» WHAT IS EXPECTED: Omit all pictures. Copy the rest of the material exactly.

== MATERIAL TO PROCESS

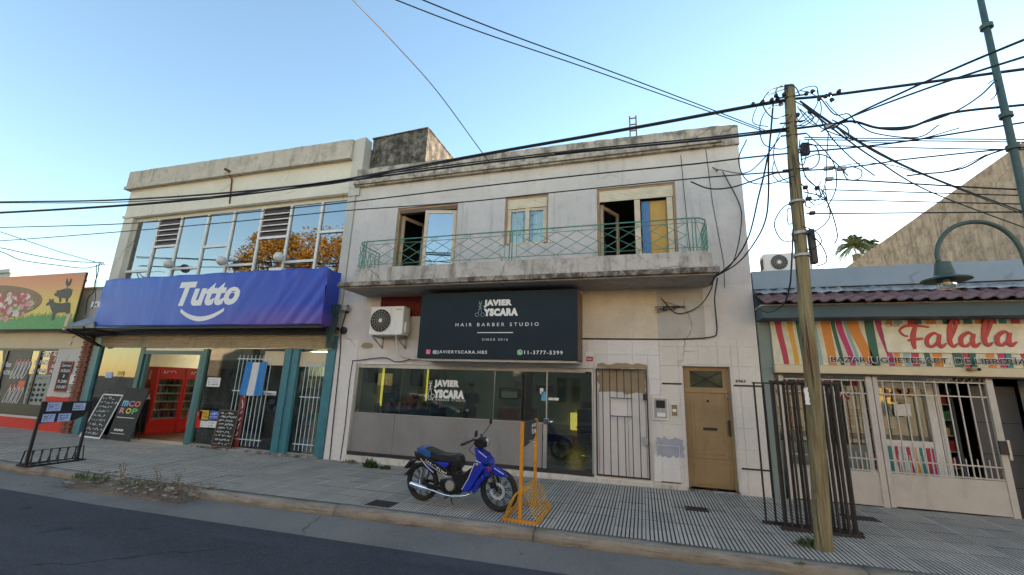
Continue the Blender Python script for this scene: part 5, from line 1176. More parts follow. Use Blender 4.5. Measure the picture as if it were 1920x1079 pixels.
box('striped_panel', mat('white_print', (.66, .66, .64), .5), sd, dx0+.09, dx1-.12, .64, .66, .06, .98)
for i, (u, w_, c_, s_) in enumerate(((.03, .03, 'orange', .03), (.11, .06, 'teal', .06), (.21, .045, 'crimson', .10), (.30, .05, 'pale_teal', .04), (.38, .05, 'crimson', .13), (.47, .05, 'amber', .14), (.56, .045, 'teal', .10), (.66, .07, 'crimson', .03), (.73, .03, 'rose', .0))):
    wavy(sd, 'wavy_stripe', COL[c_], dx0+.09+u-.02, .07, .97, w_, w_*1.1, s_*.5, .638)
tag(px_quad('door_notice', M['paper'], None, [(1675, 758), (1706, 758), (1709, 781), (1678, 780)], .61), 'white sheet notice on the striped shop door', 'notice')
tag(px_quad('door_notice', M['sheetcream'], None, [(1673, 741), (1702, 741), (1704, 755), (1675, 755)], .61), 'cream open hours card above the white sheet on the shop door', 'notice')
text('lettering', '9-13 17-20', M['ink'], bpy.data.objects['door_notice.001'], FX(1676, 753, .6), .6, FZ(1676, 753, .6), .17, .05, ext=.001)
# grey cabinet leaf and inner things at the right
MB().box(5.35, 5.95, .45, .50, .0, 2.05).build('grey_side_door', mat('dark_grey_panel_door', (.075, .075, .075), .5, var=.08), b3)
for z in (.45, .95, 1.45): box('side_door_groove', M['dark'], b3, 5.36, 5.94, .446, .452, z, z+.012)
box('side_post', M['offwhite'], b3, 5.98, 6.3, .0, .4, .0, 2.15); box('side_wall', M['tealwall'], b3, 6.3, CX1, .02, .3, -.1, 2.17)
shelf_unit(2.45, 3.80, 1.25, 1.6, .02, 1.95, 5, 'crowded toy shelf behind the left display pane of the bazaar', PK, 31, 'stocked shelves inside the shops')
shelf_unit(3.95, 5.0, 2.0, 2.4, .02, 1.95, 5, 'crowded toy shelf seen through the striped bazaar door', PK, 37, 'stocked shelves inside the shops')
shelf_unit(5.08, 5.34, .9, 2.0, .02, 2.0, 7, 'tall crowded shelf beside the striped door deeper in the bazaar', PK, 41, 'stocked shelves inside the shops')
# pendant decorations on the fanlight
rn = random.Random(6); t = thing('gingerbread_decoration', (4.4, .6, 1.85), 'brown and green paper figures hanging over the striped door glass', 'decoration')
for i in range(4): MB().sphere((4.25+i*.12, .61, 1.86+.02*(i % 2)), .05, 8, 6, (1, .2, 1)).sphere((4.25+i*.12, .61, 1.93+.02*(i % 2)), .03, 8, 6, (1, .2, 1)).build('paper_figure', mat('tan_paper', (.5, .27, .12), .7), t)
t = thing('window_script', (3.55, .7, 1.8), 'white and red curly lettering at the top of the left display pane', 'window lettering')
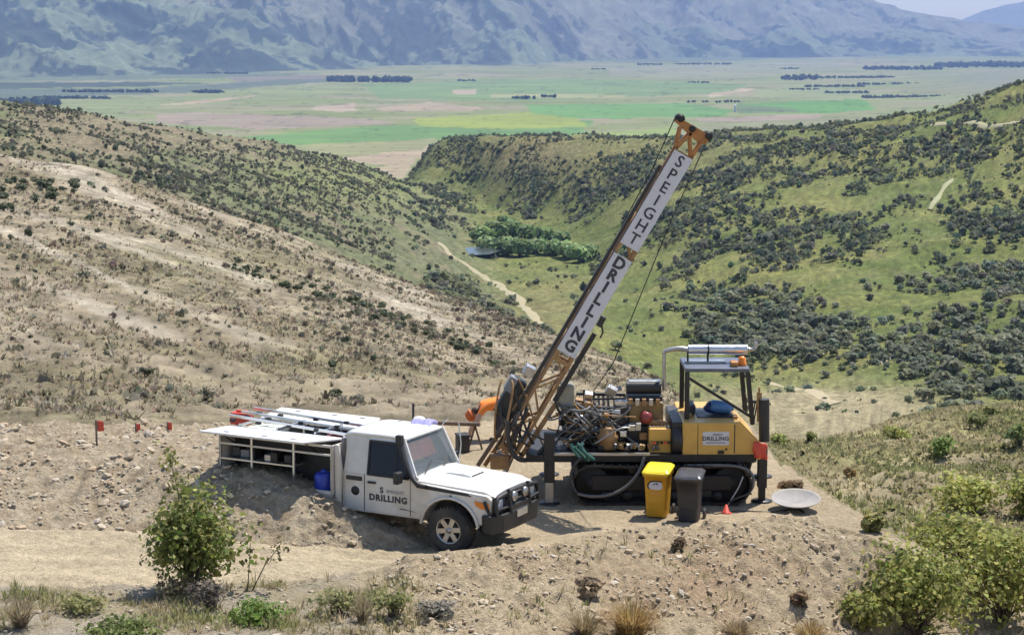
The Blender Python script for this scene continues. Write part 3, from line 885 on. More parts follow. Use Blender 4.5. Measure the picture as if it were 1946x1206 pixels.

====

» THE REPLY:
Continue the Blender Python script for this scene: part 5, from line 1176. More parts follow. Use Blender 4.5. Measure the picture as if it were 1920x1079 pixels.
box('striped_panel', mat('white_print', (.66, .66, .64), .5), sd, dx0+.09, dx1-.12, .64, .66, .06, .98)
for i, (u, w_, c_, s_) in enumerate(((.03, .03, 'orange', .03), (.11, .06, 'teal', .06), (.21, .045, 'crimson', .10), (.30, .05, 'pale_teal', .04), (.38, .05, 'crimson', .13), (.47, .05, 'amber', .14), (.56, .045, 'teal', .10), (.66, .07, 'crimson', .03), (.73, .03, 'rose', .0))):
    wavy(sd, 'wavy_stripe', COL[c_], dx0+.09+u-.02, .07, .97, w_, w_*1.1, s_*.5, .638)
tag(px_quad('door_notice', M['paper'], None, [(1675, 758), (1706, 758), (1709, 781), (1678, 780)], .61), 'white sheet notice on the striped shop door', 'notice')
tag(px_quad('door_notice', M['sheetcream'], None, [(1673, 741), (1702, 741), (1704, 755), (1675, 755)], .61), 'cream open hours card above the white sheet on the shop door', 'notice')
text('lettering', '9-13 17-20', M['ink'], bpy.data.objects['door_notice.001'], FX(1676, 753, .6), .6, FZ(1676, 753, .6), .17, .05, ext=.001)
# grey cabinet leaf and inner things at the right
MB().box(5.35, 5.95, .45, .50, .0, 2.05).build('grey_side_door', mat('dark_grey_panel_door', (.075, .075, .075), .5, var=.08), b3)
for z in (.45, .95, 1.45): box('side_door_groove', M['dark'], b3, 5.36, 5.94, .446, .452, z, z+.012)
box('side_post', M['offwhite'], b3, 5.98, 6.3, .0, .4, .0, 2.15); box('side_wall', M['tealwall'], b3, 6.3, CX1, .02, .3, -.1, 2.17)
shelf_unit(2.45, 3.80, 1.25, 1.6, .02, 1.95, 5, 'crowded toy shelf behind the left display pane of the bazaar', PK, 31, 'stocked shelves inside the shops')
shelf_unit(3.95, 5.0, 2.0, 2.4, .02, 1.95, 5, 'crowded toy shelf seen through the striped bazaar door', PK, 37, 'stocked shelves inside the shops')
shelf_unit(5.08, 5.34, .9, 2.0, .02, 2.0, 7, 'tall crowded shelf beside the striped door deeper in the bazaar', PK, 41, 'stocked shelves inside the shops')
# pendant decorations on the fanlight
rn = random.Random(6); t = thing('gingerbread_decoration', (4.4, .6, 1.85), 'brown and green paper figures hanging over the striped door glass', 'decoration')
for i in range(4): MB().sphere((4.25+i*.12, .61, 1.86+.02*(i % 2)), .05, 8, 6, (1, .2, 1)).sphere((4.25+i*.12, .61, 1.93+.02*(i % 2)), .03, 8, 6, (1, .2, 1)).build('paper_figure', mat('tan_paper', (.5, .27, .12), .7), t)
t = thing('window_script', (3.55, .7, 1.8), 'white and red curly lettering at the top of the left display pane', 'window lettering')
The Blender Python script for this scene continues. Write part 3, from line 885 on. More parts follow. Use Blender 4.5. Measure the picture as if it were 1946x1206 pixels.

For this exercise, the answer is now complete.